November 11th, 2009 by Robert Franklin, Esq.
For women to have more equality at work, we (men) need more equality at home; in this struggle for equality, fathers and feminists are on the same side (parenthetical mine).

That's not quite a direct quotation from GlennSacks.com, but it's close.  We've been saying the same thing for years and at long last this article chimes in (The Guardian, 11/8/09).  Now, its writer Richard Reeves seems to think that the only things standing between British fathers and their children are unequal parental leave laws.  Needless to say, important as those laws are, they're just the start.

Read his article and you'd never guess that feminist organizations are dead set against fathers' rights and fight tooth and nail against them.  This very minute, feminist organizations in Australia are set to turn back the clock on shared parenting laws there and Canadian feminists are lobbying to prevent the Canadian Parliament from passing a shared parenting bill of their own.  Reeves doesn't mention the fact.

He refers to legal barriers to paternal involvement with children this way:

But the current structure of maternity and paternity leave means that it still makes sense for the father to keep working.

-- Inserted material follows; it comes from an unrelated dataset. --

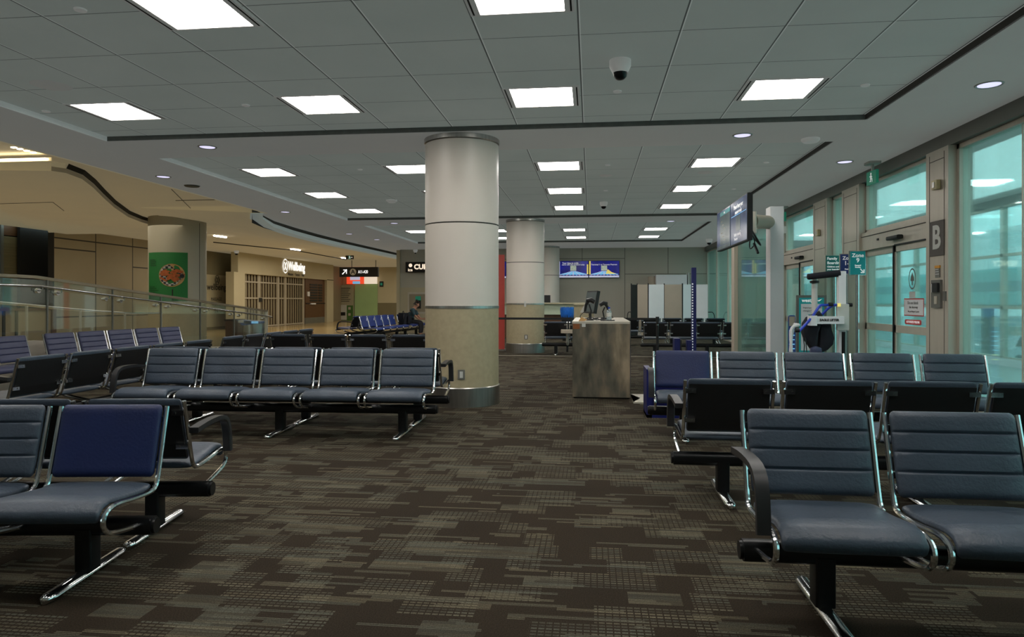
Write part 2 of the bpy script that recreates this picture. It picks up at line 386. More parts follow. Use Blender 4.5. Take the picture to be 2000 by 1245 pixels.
# tan soffit beyond the curved fascia, rising towards the shops
so = MB(); 
for i_, (p, q) in enumerate(zip(c2[:-1], c2[1:])):
    so.quad((p[0] - .03, p[1], zbt[i_] + .002), (q[0] - .03, q[1], zbt[i_ + 1] + .002), (q[0] - 3.2, q[1], 3.645), (p[0] - 3.2, p[1], 3.645))
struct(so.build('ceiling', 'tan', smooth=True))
ZS = 3.50
def Ps(px, py): return P(px, py, ZS)
sl = [(-20, 10.3), P(-40, 332, ZS), Ps(0, 333), Ps(100, 334), Ps(128, 338), Ps(160, 350), Ps(182, 367), Ps(200, 385), Ps(222, 405), Ps(250, 424), Ps(275, 434), Ps(300, 441), (-12.0, 20.5), (-17.4, 20.5), (-16.7, 19.6), Ps(100, 449), Ps(75, 447), Ps(50, 440), Ps(25, 425), Ps(0, 408), (-14.3, 13.4), (-20, 12)]
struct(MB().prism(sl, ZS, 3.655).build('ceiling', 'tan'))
rim = MB()
for p, q in zip(sl[3:11], sl[4:12]):
    rim.quad((p[0] + .004, p[1], ZS), (q[0] + .004, q[1], ZS), (q[0] + .004, q[1], ZS + .075), (p[0] + .004, p[1], ZS + .075))
struct(rim.build('trim_6', 'slabrim'))
rim = MB()
for p, q in zip(sl[4:11], sl[5:12]):
    rim.quad((p[0] + .012, p[1], ZS + .075), (q[0] + .012, q[1], ZS + .075), (q[0] + .06, q[1], 3.655), (p[0] + .06, p[1], 3.655))
struct(rim.build('trim_6', 'dark'))  # dark strips drawn as the shadow in the slit along the soffit
# lit cove above the soffit
struct(MB().box(XS - 3.2, XS - 3.0, -4, 46, 0, 4.4).box(XS - 1.3, XS - 1.2, 20, 46, 0, 3.8).build('wall_left', 'dark'))
struct(MB().box(XS - 3.2, XS - .9, -4, 21, 4.3, 4.4).build('ceiling', 'dark'))
lc = thing('cove_light', (-11, 10.0, 3.6), 'long warm white linear light in the ceiling cove at the upper left', 'light')
MB().box(-17, -8.45, 9.86, 9.93, 3.555, 3.58).build('diffuser', 'warmled', lc)
MB().box(-17, -8.4, 9.935, 9.95, 3.545, 3.60).build('housing', 'tan', lc)
for k, (px, py) in enumerate([(27, 288), (39, 291), (52, 294.5), (65, 298)]):
    x, y = P(px, py, 3.655); o = MB().box(x - .035, x + .035, y - .02, y + .02, 3.645, 3.66).build('led_marker', 'warmled')
    tag(o, 'short warm LED dash in the tan ceiling above the lit cove', 'light', 'warm LED dashes above the cove')
def seam(pts, z=3.655):
    q = [P(px, py, z) for px, py in pts]
    struct(MB().tube([(x, y, z) for x, y in q], .008, 4).build('trim_6', 'dark'))
seam([(335, 370), (352, 387), (372, 407)]); seam([(343, 392), (385, 391), (430, 390)]); seam([(0, 398), (103, 395)], ZS - .001); seam([(103, 395), (125, 412)], ZS - .001)
# slot track with lights over the concourse
tx = [P(px, py, 3.655) for px, py in ((430, 463), (577, 489), (676, 507))]
tr = thing('track_slot', (tx[0][0], tx[0][1], 3.64), 'dark recessed track slot in the tan concourse ceiling with short white lights', 'light track')
MB().tube([(tx[0][0] - 1.4, tx[0][1] + 2.0, 3.65), (tx[1][0], tx[1][1], 3.65), (tx[2][0], tx[2][1], 3.65)], .03, 6).build('slot', 'dark', tr)
for k, (px, py, w) in enumerate([(430, 462.5, 12), (577, 488, 9), (672, 504.5, 5)]):
    a = P(px - w, py - w * .13, 3.63); c = P(px + w, py + w * .13, 3.63)
    MB().tube([(a[0], a[1], 3.635), (c[0], c[1], 3.635)], .028, 8).build('lamp', 'warmled' if k == 9 else 'led', tr)
# walls
struct(MB().box(-7.9, XW + .3, YB, YB + .2, 0, 3.6).build('wall_back', 'backwall'))
struct(MB().box(-7.9, -7.7, YB + .2, 46, 0, 3.7).build('wall_side', 'wallpanel'))
struct(MB().box(XS - .3, 8.7, -4.2, -4, 0, 3.75).build('wall_front', 'backwall'))
struct(MB().box(XS - .2, XS, yl[0], yl[3] + .6, 0, 3.7).build('wall_left', 'leftwall'))
struct(MB().box(-8.02, -7.88, 27.9, 28.1, 0, 3.45).build('trim_7', 'shopbeige'))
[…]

Pretty soon, as a result of the massive differential in the legal treatment of mothers and fathers, dad becomes the breadwinner – but not necessarily by choice.

Sadly, he seems unaware of the many ways in which the legal system separates fathers from children - the radically anti-father custody awards, the failure to enforce visitation, adoption without notice to the father, move-aways, paternity fraud, etc.

And he makes no mention of how fathers are routinely depicted in popular culture - again abetted by feminist organizations - as dangerous to children and incompetent at the simplest parental tasks.

So Reeves' article leaves a lot to be desired.  But its heart is in the right place.  Maybe I'm like the prisoner who's so used to a diet of bread and water that oatmeal seems like a luxury, but Reeves' simple admission that what benefits fathers in the nursery benefits mothers in the workplace seems like a godsend. 

That simple, obvious concept strikes at the heart of the feminist plaint and reveals much.  For when feminists oppose equally shared parenting or indeed any initiative that would increase paternal rights, they show their hand.  They show the world that gender equality is not part of their agenda because if it were, they'd understand that the more time dads spend with kids, the freer mothers are to work, earn, save and advance at work. 

But beyond simple intellectual inconsistency, feminist opposition to fathers' rights forces thinking people to ask "if not that, what is their goal?"  To which I can only respond that they seem to seek the replacement of the fathers with government-subsidized childcare. 

The history of radical feminism includes a broad and deep antipathy for the family.  For decades they were quite frank about the matter.  Now that 40% of births in the United States are to single mothers, and domestic violence legislation and the restraining orders that go along with it have become such an important part of family life, radical feminists have toned down the rhetoric.  But their agenda is still in place and the type of deep connection between fathers and their children in which Richard Reeves so obviously believes is not on it.

There's a deep rift among feminists when it comes to the politics of the family.  There are those who seek the greatest possible alienation of children from their fathers and there are those who seek the opposite.  The rise of the fathers' rights movement will force those people to make a choice between greater father-child involvement and less. 

Reeves believes in the former.  I think most people do.